Funding, the perennial problem, seeks a solution.
Dispute blocks San Joaquin river restoration
Congress must offset half of the $500 million cost, but how to do so has lawmakers stumped.
By Michael Doyle - mdoyle@mcclatchydc.com
Published 12:00 am PST Sunday, December 16, 2007
WASHINGTON – Someone will pay to restore the San Joaquin River below Friant Dam. On that, at least, everyone agrees.
Congress remains stymied, though, on precisely how to account for the ambitious river fix. The dollar amount, the funding sources and even the way it's described incite persistent debate.
Follow the money, and the river's future starts swimming into focus.
The San Joaquin River's salmon population is supposed to be revived, as part of a lawsuit settlement. Environmentalists filed the lawsuit in 1988 over complaints that Friant Dam destroyed the river's historic salmon run. They won.

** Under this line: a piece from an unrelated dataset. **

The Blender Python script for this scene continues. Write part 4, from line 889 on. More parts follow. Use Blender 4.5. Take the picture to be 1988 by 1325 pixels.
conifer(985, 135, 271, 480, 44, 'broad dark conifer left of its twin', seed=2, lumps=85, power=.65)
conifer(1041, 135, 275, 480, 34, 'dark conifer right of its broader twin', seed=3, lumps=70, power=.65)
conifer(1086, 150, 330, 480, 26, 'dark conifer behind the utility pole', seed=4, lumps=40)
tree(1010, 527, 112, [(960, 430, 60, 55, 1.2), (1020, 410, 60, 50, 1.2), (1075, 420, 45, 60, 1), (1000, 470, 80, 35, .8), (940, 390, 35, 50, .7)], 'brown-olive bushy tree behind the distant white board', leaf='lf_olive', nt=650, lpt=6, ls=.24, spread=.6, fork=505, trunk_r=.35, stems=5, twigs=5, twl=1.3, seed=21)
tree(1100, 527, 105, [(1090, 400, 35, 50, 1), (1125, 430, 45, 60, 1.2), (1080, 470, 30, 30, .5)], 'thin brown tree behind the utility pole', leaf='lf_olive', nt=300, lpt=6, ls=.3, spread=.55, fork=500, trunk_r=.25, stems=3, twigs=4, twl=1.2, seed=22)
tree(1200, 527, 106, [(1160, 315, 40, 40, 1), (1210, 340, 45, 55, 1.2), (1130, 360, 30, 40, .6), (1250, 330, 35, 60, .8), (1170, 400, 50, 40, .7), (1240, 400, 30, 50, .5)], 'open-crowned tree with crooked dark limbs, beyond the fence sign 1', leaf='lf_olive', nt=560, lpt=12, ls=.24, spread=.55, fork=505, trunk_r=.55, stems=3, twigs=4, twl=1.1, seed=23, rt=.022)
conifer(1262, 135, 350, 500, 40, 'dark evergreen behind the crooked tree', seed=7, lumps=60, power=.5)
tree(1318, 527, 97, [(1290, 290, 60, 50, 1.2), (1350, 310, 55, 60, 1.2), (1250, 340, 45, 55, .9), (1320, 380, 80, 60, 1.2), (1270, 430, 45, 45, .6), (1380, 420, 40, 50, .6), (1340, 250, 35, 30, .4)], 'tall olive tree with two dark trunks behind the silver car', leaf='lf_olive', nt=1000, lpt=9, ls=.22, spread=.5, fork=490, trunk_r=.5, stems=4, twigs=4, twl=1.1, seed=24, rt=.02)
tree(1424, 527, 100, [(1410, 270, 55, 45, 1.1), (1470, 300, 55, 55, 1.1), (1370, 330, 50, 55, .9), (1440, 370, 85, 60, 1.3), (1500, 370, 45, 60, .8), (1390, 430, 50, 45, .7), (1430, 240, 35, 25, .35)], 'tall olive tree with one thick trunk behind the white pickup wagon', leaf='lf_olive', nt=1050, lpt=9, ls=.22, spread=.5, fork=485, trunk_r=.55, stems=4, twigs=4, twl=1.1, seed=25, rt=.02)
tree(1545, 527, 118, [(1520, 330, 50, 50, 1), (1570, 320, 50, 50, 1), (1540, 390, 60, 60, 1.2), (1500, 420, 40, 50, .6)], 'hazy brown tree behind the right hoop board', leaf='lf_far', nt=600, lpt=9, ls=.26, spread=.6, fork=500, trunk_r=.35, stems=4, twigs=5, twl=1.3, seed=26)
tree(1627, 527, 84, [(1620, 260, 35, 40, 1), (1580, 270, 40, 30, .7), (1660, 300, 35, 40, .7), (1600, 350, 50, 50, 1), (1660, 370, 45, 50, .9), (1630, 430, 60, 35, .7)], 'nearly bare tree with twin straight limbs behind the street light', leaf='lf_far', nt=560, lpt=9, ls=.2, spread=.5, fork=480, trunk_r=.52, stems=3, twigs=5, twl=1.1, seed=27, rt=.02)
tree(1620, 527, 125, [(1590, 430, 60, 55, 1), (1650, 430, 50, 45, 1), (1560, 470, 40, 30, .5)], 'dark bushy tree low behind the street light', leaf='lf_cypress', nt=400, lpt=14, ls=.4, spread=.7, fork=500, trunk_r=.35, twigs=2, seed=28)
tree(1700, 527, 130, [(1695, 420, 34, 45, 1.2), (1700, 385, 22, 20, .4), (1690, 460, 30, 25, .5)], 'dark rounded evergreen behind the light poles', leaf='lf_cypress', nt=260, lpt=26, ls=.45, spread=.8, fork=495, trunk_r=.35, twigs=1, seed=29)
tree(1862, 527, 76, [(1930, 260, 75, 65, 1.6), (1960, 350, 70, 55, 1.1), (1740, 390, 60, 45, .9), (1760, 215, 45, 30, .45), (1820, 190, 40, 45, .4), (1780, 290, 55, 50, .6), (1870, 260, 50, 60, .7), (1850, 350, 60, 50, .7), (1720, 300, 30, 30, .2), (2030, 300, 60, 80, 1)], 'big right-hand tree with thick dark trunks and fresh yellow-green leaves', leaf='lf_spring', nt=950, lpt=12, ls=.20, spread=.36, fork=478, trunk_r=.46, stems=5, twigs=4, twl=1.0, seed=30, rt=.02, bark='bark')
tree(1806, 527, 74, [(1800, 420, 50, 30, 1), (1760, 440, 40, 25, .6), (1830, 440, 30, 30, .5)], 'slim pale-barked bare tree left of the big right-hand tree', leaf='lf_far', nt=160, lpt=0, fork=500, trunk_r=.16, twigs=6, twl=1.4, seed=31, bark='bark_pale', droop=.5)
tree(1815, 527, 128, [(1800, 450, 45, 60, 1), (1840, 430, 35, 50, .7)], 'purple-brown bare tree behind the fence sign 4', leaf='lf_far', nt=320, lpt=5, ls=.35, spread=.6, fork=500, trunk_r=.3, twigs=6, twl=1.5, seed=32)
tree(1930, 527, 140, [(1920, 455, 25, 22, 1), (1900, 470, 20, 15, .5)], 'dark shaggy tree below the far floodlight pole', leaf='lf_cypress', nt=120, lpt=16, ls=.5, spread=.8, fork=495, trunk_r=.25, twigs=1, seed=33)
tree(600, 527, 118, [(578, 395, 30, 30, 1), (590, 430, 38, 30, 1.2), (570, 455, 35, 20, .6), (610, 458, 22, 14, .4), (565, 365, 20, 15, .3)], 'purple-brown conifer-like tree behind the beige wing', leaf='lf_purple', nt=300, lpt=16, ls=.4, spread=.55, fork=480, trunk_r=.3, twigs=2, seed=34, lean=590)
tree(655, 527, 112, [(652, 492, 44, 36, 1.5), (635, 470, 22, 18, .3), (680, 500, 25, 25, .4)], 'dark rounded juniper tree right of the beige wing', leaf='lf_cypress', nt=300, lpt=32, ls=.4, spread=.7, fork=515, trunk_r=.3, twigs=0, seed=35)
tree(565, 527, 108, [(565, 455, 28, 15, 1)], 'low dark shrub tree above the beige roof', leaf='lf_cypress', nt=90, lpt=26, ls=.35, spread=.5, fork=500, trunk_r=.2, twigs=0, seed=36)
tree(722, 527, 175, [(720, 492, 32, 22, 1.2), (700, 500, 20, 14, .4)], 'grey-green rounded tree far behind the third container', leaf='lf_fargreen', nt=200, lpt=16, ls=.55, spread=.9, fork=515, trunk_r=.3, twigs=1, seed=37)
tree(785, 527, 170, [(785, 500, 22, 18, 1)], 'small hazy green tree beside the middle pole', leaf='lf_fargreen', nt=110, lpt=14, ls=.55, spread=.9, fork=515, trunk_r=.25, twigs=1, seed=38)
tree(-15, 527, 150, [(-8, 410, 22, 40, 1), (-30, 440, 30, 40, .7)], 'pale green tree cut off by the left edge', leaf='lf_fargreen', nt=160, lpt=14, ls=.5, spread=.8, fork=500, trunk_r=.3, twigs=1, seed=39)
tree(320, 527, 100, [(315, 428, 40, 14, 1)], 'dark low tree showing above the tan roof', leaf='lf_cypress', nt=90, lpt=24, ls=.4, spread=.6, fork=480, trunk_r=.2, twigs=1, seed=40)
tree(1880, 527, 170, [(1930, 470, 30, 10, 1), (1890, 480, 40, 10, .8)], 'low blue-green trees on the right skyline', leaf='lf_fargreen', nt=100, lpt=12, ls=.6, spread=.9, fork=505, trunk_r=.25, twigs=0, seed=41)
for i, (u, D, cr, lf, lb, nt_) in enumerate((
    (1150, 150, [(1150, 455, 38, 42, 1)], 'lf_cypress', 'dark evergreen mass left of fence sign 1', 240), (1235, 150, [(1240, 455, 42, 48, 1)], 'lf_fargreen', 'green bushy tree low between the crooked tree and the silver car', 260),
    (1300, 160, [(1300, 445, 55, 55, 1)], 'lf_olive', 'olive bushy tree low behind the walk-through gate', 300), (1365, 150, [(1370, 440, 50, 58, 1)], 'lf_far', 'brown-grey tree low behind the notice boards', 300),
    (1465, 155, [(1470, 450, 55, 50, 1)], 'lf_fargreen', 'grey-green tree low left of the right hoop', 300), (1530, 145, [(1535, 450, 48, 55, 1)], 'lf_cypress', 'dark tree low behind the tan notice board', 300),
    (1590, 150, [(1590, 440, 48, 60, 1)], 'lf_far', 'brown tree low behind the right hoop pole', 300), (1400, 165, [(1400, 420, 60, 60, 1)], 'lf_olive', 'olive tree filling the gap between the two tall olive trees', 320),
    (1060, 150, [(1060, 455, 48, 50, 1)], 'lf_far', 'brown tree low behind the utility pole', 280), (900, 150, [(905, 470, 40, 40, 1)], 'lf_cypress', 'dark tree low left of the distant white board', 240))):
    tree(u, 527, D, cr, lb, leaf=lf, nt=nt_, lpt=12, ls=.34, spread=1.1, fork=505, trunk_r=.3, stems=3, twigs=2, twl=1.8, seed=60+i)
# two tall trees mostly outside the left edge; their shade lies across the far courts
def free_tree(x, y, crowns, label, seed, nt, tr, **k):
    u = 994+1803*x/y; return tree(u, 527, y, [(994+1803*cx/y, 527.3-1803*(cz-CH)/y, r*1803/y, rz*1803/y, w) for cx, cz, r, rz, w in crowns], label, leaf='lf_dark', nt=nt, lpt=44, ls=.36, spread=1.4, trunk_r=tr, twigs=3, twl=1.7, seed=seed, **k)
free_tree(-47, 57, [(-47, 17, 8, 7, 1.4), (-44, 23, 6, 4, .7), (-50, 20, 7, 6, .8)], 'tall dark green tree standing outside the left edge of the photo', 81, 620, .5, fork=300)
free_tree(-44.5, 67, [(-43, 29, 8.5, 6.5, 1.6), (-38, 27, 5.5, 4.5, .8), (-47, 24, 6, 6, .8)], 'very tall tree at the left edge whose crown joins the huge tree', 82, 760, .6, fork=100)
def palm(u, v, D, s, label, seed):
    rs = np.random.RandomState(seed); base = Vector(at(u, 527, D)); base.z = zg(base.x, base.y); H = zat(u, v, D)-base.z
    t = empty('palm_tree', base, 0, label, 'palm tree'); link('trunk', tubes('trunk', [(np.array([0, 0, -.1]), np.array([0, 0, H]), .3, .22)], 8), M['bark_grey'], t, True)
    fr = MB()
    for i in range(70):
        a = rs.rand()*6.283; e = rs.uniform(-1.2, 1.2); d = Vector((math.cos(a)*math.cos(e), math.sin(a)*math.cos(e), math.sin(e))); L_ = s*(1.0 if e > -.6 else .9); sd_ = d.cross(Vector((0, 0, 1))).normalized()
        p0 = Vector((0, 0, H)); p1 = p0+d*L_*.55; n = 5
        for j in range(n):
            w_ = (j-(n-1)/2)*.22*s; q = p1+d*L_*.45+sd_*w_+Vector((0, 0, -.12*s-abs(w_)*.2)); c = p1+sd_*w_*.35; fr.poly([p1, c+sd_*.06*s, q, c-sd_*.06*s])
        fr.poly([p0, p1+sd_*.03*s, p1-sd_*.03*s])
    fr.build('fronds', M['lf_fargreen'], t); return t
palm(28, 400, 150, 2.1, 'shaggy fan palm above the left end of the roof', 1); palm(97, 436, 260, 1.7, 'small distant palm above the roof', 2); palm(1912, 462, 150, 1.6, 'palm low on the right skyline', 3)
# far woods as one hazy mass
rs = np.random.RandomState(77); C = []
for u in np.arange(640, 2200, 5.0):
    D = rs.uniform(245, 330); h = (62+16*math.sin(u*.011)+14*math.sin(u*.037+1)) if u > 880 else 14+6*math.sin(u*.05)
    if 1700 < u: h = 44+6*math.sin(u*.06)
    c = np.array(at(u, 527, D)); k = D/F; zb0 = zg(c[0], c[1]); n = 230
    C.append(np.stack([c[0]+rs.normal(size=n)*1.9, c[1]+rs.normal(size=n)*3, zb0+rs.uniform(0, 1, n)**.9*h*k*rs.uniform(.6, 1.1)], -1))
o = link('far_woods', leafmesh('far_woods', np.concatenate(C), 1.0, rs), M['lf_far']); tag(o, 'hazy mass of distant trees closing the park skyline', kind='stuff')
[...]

Facing a federal judge, Friant-area farmers cut a deal that would reduce their annual irrigation deliveries by an average of 19 percent. Now, federal legislation is needed to put the September 2006 lawsuit settlement into practice.
The measure has a $500 million federal price tag. Lawmakers must offset, through either increased revenue or decreased spending, about half of this under budget rules written by House Democrats.
"After years of historic deficits, this new Congress will commit itself to a higher standard: pay as you go, no deficit spending," House Speaker Nancy Pelosi declared Jan. 4.
The first complication: Where is the offset to cover roughly $170 million of the river restoration work? Lawmakers initially targeted funds collected from oil and gas companies doing business in the Gulf of Mexico. The industry objected.